その後、幾度となくハンカチで鼻をかむオーストラリア人を見て来たが、共通しているのは、乾いた所がなくなってしまうまで何度でも使用し続けること。使用後のハンカチは、ポケットにしまう場合がほとんどだが、上着など長袖の服の袖口にしまう場合も多いこと。体温と風通しで乾きやすいのであろうか。使用済み部分も乾けばまた使用可能となる。そして、何度も何度も乾いた部分を探しながら使用を続けて行くうちに、ハンカチは折り畳んだ状態からしわくちゃのボール状へと変化して行くということだ。
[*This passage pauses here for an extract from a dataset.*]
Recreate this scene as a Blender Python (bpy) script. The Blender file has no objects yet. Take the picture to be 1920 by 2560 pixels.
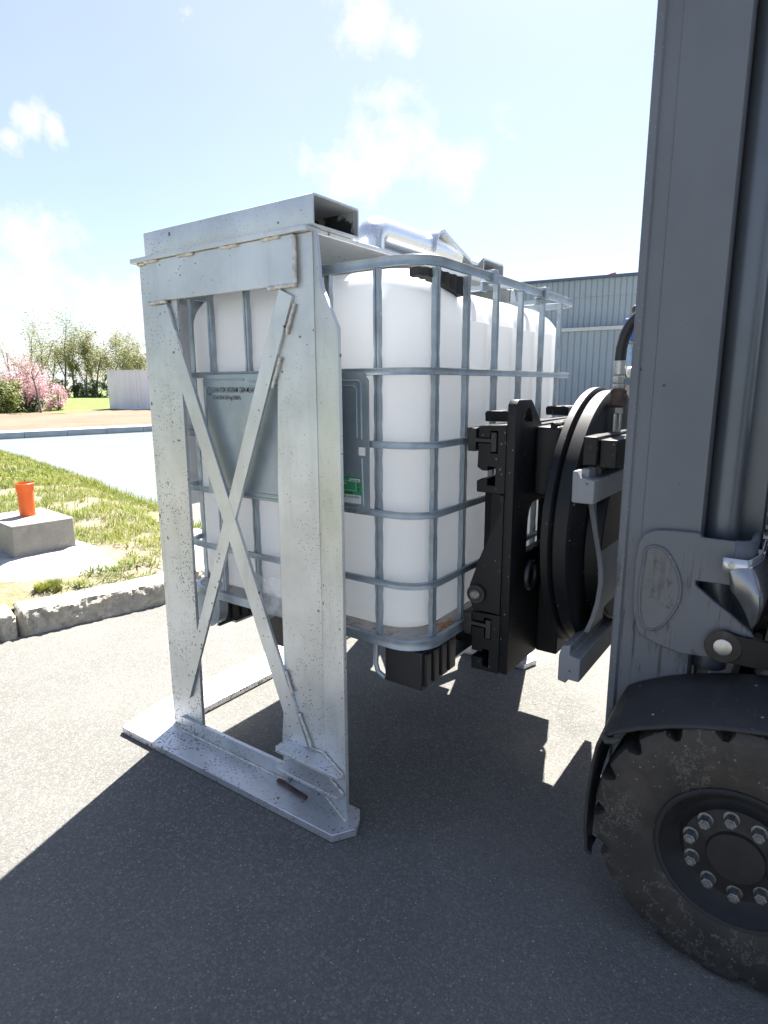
import bpy, bmesh, math, random
from mathutils import Vector, Matrix, noise as mnoise
R = math.radians
random.seed(7)
S = bpy.context.scene
COL = S.collection

# ------------------------------------------------------------------ camera
cam_d = bpy.data.cameras.new('camera')
cam = bpy.data.objects.new('camera', cam_d)
COL.objects.link(cam)
cam_d.sensor_fit = 'VERTICAL'
cam_d.sensor_height = 36.0
cam_d.lens = 1552.26 / 2560 * 36.0
cam_d.clip_start = 0.05
cam_d.clip_end = 3000
r_, u_, f_ = Vector((.5756, -.8178, -.0042)), Vector((.1651, .1111, .9800)), Vector((.8009, .5647, -.1989))
m_ = Matrix((r_, u_, -f_)).transposed().to_4x4()
m_.translation = (-1.3088, -.8030, 1.2481)
cam.matrix_world = m_
S.camera = cam

# ------------------------------------------------------------------ sky
SUN_AZ, SUN_EL = R(18), R(56)
SUN = Vector((math.cos(SUN_AZ) * math.cos(SUN_EL), math.sin(SUN_AZ) * math.cos(SUN_EL), math.sin(SUN_EL)))


def nd(t, typ, **kw):
    n = t.nodes.new(typ)
    for k, v in kw.items():
        if k.startswith('i_'):
            key = k[2:]
            key = int(key) if key.isdigit() else key.replace('_', ' ')
            n.inputs[key].default_value = v
        else:
            setattr(n, k, v)
    return n


def mth(t, op, a, b=None, c=None, clamp=False):
    n = t.nodes.new('ShaderNodeMath')
    n.operation = op
    n.use_clamp = clamp
    for i, v in enumerate((a, b, c)):
        if v is None:
            continue
        if isinstance(v, (int, float)):
            n.inputs[i].default_value = v
        else:
            t.links.new(v, n.inputs[i])
    return n.outputs[0]


def mixc(t, fac, a, b, blend='MIX'):
    n = t.nodes.new('ShaderNodeMix')
    n.data_type = 'RGBA'
    n.blend_type = blend
    for i, v in ((0, fac), (6, a), (7, b)):
        if isinstance(v, (int, float)):
            n.inputs[i].default_value = v
        elif isinstance(v, (tuple, list)):
            n.inputs[i].default_value = (*v[:3], 1)
        else:
            t.links.new(v, n.inputs[i])
    return n.outputs[2]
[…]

それからまた、オーストラリア人は、概して鼻をかむ時に、「ブーッ」とか「バォーン」とかとにかく盛大な音を立てるということ。そして、他人の目の前も平気でかむということ。我々日本人は、鼻をかむという行為をできれば他人に見られたくないし、他人が鼻をかむのも見たくないという意識がある。だから、できる限り他人がいる所では鼻をかむという行為を避ける傾向があるけれども、どうしてもその必要がある場合、できるだけ音を立てないように、場合によっては後ろを向いて他人の目に入らぬようにして、ひかえめにその行為に及ぶことが多いではないか。
ハンカチで鼻をかむこと。小さな文化の違いである。しかし、私は今でも、クランチーハンキーに遭遇する度に、「ああ、もう勘弁してョ!」と叫びたくなるのである。